China's Backbones: Not the Weakest LinkBy JONAH GREENBERG
(Virtual China News -- Mar. 24) Four national backbone networks in China will upgrade the connections linking them to one another within the next few days, representing a small but much needed step in improving the conditions of China's data networking infrastructure.
Using broadband technology, four of the country's five commercial and civilian backbone networks will enhance their interconnectivity by a factor of as much as twenty, according to statements made Tuesday by "Internet authorities" quoted in Homeway Financial News.
The networks included are China Telecom's CHINANET, the country's largest backbone network; the Science and Technology Network (CSTNET), the China Education and Research Network (CERNET), and the Golden Bridge Network (CHINA GBNET), which was built by China Jitong, one of China's four commercially-licensed network operators. The bandwidth of their connections will be upgraded from between 2 and 8 Mbps (megabits per second) to 155 Mbps, the minimum bandwidth considered broadband.
Pool Resources
Backbone networks in the U.S., including Excite@Home (map), the AboveNet network (map), and Agis (map) range from 45 Mbps to 5 Gbps (gigabits per second). Any network above 155 Mbps is called "broadband" network.

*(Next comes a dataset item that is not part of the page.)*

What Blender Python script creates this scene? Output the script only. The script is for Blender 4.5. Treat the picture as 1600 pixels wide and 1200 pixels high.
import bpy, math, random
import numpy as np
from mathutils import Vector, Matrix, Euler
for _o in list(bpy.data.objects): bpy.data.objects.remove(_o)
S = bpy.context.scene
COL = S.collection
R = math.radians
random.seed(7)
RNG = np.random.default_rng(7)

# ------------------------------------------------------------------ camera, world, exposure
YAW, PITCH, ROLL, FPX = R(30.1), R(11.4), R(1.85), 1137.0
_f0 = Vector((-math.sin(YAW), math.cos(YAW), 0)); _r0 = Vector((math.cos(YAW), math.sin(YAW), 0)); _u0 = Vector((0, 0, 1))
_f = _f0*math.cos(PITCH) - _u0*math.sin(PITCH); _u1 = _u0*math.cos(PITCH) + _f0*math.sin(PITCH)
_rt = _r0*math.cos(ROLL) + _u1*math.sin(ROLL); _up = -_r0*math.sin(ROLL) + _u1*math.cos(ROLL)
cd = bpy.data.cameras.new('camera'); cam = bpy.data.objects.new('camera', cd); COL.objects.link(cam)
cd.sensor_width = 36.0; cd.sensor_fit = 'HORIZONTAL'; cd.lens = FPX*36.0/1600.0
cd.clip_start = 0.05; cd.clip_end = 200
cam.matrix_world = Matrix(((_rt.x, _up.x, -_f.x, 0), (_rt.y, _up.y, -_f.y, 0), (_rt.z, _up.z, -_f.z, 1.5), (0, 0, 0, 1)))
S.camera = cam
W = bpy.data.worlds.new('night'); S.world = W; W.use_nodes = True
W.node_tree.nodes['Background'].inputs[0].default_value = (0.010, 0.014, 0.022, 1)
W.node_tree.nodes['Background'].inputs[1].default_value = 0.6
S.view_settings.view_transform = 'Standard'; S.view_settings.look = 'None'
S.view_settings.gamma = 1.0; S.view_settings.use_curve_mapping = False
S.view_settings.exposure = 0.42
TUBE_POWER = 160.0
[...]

All of China's Internet traffic is carried on the four networks, along with Uninet, the fifth backbone network, owned by China Unicom. The upgrade is expected by industry experts to alleviate bottlenecks and to allow for improved Internet access speeds -- a crucial step in the development of an e-commerce industry.
The upgrade will allow the existing networks to come closer to reaching their full potential for data carriage by increasing the bandwidth of the small networks that link the larger national backbone networks, explains Edward C. Lanfranco, an analyst who has tracked the telecommunications industry in China since 1995.
"It's a good idea for [the four networks] to pool resources," Lanfranco said, adding that by upgrading the bandwidth of their connections state-sponsored networks can combine their capacity for data transmission, helping to ease the flow of Internet traffic in China at peak hours throughout the day.
Frustrating and Costly
"The sum of their network capabilities will help to accommodate better routing during periods of peak usage," Lanfranco said, pointing out the economical aspect of the project: "Making what you have already bought work at peak efficiency is simply common sense," he said.
Slow Internet access speed was doubtless a factor in bringing about the upgrade, according to Xing Fan, a researcher at the International Communications program at the Center for Strategic and International Studies in Washington.
Dissatisfaction among China's 8.9 million Internet users has helped to call the attention of China's leaders to lagging infrastructure development, Fan said.
"Complaints have been piling up and going all the way to the State Council," he said, adding that Premier Zhu Rongji recently made statements calling for faster Internet connectivity in China.
Currently, Web surfers in China face slow Internet access speeds, which can be frustrating and costly.
"They have to wait a long time for a few pages of text to appear on the screen, and that increases their cost," Fan said.
Nanjing to Wuhan
While China Telecom and China Jitong -- both commercial operators -- would be quick to invest in data networks in China, where the Internet is growing at an astounding rate, CSTNET and CERNET are not commercial operators and would be forced to rely on government funding.
"If [those two] receive a lot of complaints, they would have to do something," Fan said, proposing that they might apply to ministries and agencies for financial assistance.
Although key ministries are often reluctant to allow foreign investment in China's telecommunications infrastructure, all levels of the government in China are eager to build up China's data networking capacity. The Internet has long been identified as an effective means for increasing China's participation in the global trade economy.
Officials at China's four licensed commercial operators (China Telecom, China Unicom, China Netcom, and China Jitong) announced earlier this month they would invest a combined US$1 billion in improving the country's Internet backbone networks, according to Reuters. Already this month, China Telecom contracted the Canada-based telecommunications infrastructure provider Nortel Networks to build a 320 Gbps backbone network connecting the cities of Nanjing and Wuhan.
E-Commerce Applications
With advanced wireless Internet technologies on the rise in Asia, and forecasts predicting wireless devices' supremacy over PC's for Internet access in China, data network operators in China will have to invest many more millions into backbone networks over the next few years.
Speeding up the links between existing backbone networks is an inexpensive way for China's Internet infrastructure to upgrade itself compared to building up entirely new networks, said Xing Fan.
"We have to look at the economic factor," he said, pointing out that building a new national backbone network would cost "many more times" what it would to enhance bandwidth at key connection points.
Although the upgrade will substantially improve speeds of domestic data transmission, Lanfranco points out that China's Internet infrastructure is lagging far behind the U.S. and Europe, where platforms for Internet-based commerce are already firmly in place.
"In order for China to increase its opportunities in the new economy, it can ill afford not to keep up with the bandwidth and e-commerce applications becoming available among its most advanced trading partners of the West," he said.